The Catholic Church holds it better for the Sun and Moon to drop from Heaven, for the earth to fail, and for all the many millions on it to die from starvation in extremest agony … than that one soul, I will not say, should be lost, but should commit one single venial sin, should tell one wilful untruth, or should steal one poor farthing without excuse.
Beautifully phrased and couched in noble intent as it is, the sentiment of the famous exegesis on Church ethics is the distillation of the arrogance and callousness of the church in picturing people, individuals, as undistinguished raw material and the profession of a fanatical fantasy of purity. The most alarming thing is the thought that many of these men are unaware that what they are doing is evil. They may even think that in protecting the reputation of the church, they are doing good. It has been made dreadfully clear that the one instinct of the church when faced with the heinousness of its own crimes and the outcries of its victims, is to do all it can to protect its own reputation while unfeelingly leaving its victims, its own parishioners in the gutter. I think it is fair to say that the billions of Catholics around the world deserve a better church. 

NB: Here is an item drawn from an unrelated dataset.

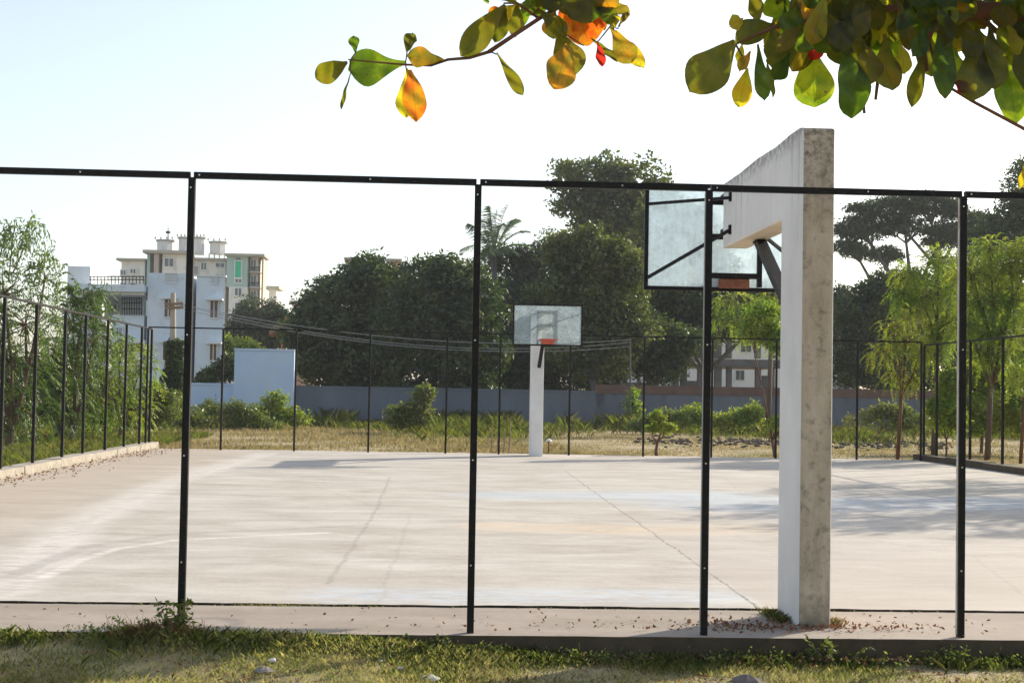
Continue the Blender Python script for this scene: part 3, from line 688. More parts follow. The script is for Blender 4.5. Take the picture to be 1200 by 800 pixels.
# weeds and bushes in the waste ground
GB = 'bushes and weeds growing along the boundary walls'
for i, (lab, bl, Y, leaf, L, W, n) in enumerate([
    ('brown-green scrub below the low blue wall', [(250,485,14,16), (262,492,18,12), (243,500,16,8)], 60, 'weed_leaf', .17, .06, 150),
    ('rounded green bush in front of the tall blue wall', [(320,474,16,14), (310,486,22,12), (338,492,16,14)], 62, 'young_leaf', .18, .07, 170),
    ('leafy low bush spreading left of the rounded one', [(285,490,22,12), (298,500,24,8), (276,482,10,8)], 58, 'weed_leaf', .17, .06, 150),
    ('dark creeper bush sprawling over the top of the low blue wall', [(255,438,14,11), (268,432,8,14), (245,444,10,6)], 74, 'dark_leaf', .26, .10, 90),
    ('low scrub at the foot of the vine-covered pole', [(222,492,14,12), (210,500,16,8)], 58, 'weed_leaf', .17, .06, 90),
    ('upright castor bush against the long grey wall', [(468,486,13,8), (486,482,12,10), (496,463,4,10), (480,494,18,5)], 55, 'weed_leaf', .20, .08, 110),
    ('weeds at the wall just right of the thin pale pole', [(760,497,18,7), (778,492,14,9)], 62, 'weed_leaf', .17, .06, 80),
    ('light green weeds beneath the near backboard', [(800,492,20,10), (815,488,14,12)], 62, 'young_leaf', .18, .07, 100),
    ('light green weeds left of the slim bare-trunk tree', [(850,494,22,8), (870,490,14,10), (882,485,6,10)], 62, 'young_leaf', .18, .07, 100),
    ('sunny green bush right of the near pillar', [(1030,490,24,12), (1042,482,18,10), (1060,496,24,12)], 56, 'weed_leaf', .17, .06, 150),
    ('creeper climbing the dark wall', [(743,478,5,20), (742,496,9,8)], 71, 'young_leaf', .18, .08, 60)]):
    bl = [(q[0]+dx*q[2], q[1]+dz*q[3]*.6, q[2]*.7, q[3]*.62) for q in bl for dx, dz in ((-.55, .5), (.6, .4), (.05, -.45))]
    tree('bush' if 'weeds' not in lab else 'weed_clump', lab, 'bush', bl, Y, bl[0][0], leaf, L*1.25, W*1.2, int(n*.55), 13, .42, .03, 'stick', .1, seed=70+i, group=GB, limbs=8)

# ------------------------------------------------------------------ far buildings
def pbox(b, x0, y0, x1, y1, Y, dep, off=0.0, mi=0):
    """box whose front face spans the photo pixels at distance Y"""
    a = at(x0, y1, Y); c = at(x1, y0, Y)
    cx = at((x0+x1)/2, y1, Y)[2]; ct = at((x0+x1)/2, y0, Y)[2]
    b.box((a[0], Y-off, cx), (c[0], Y-off+dep, ct), mi)
def part(name, mat, root, rects, Y, dep, off=0.0):
    b = MB()
    for r_ in rects: pbox(b, *r_, Y, dep, off)
    return b.build(name, [mat], root)
def window(root, mat, x0, y0, x1, y1, Y, frame_mat, bars=1, off=.08, fr=.07, sill=False):
    a = at(x0, y1, Y); c = at(x1, y0, Y); X0, X1, Z0, Z1 = a[0], c[0], a[2], c[2]
    b = MB(); b.box((X0, Y-off, Z0), (X1, Y+.15, Z1)); w = b.build('window', [mat], root)
    f = MB(); yf0, yf1 = Y-off-.06, Y-off-.003
    f.box((X0-fr, yf0, Z1), (X1+fr, yf1, Z1+fr)); f.box((X0-fr, yf0, Z0-fr), (X1+fr, yf1, Z0))
    f.box((X0-fr, yf0, Z0+.001), (X0, yf1, Z1-.001)); f.box((X1, yf0, Z0+.001), (X1+fr, yf1, Z1-.001))
    for i in range(bars):
        xm = X0+(X1-X0)*(i+1)/(bars+1); f.box((xm-fr*.35, yf0+.01, Z0+.001), (xm+fr*.35, yf1, Z1-.001))
    f.build('frame', [frame_mat], w); return w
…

For such a charged and stultified topic cocooned by shame, pain, fear and disgust, one can hope that excellent films such as Spotlight, with its well-deserved accolades, will disperse the stigma and give a measure of catharsis and confidence to the victims, bring some shame to those perpetrating or helping to deny justice and to rehash to society that the hideous crime of child rape, no mattered committed by whom, will be broadcast to the light of day and brought to feel the full force of secular law.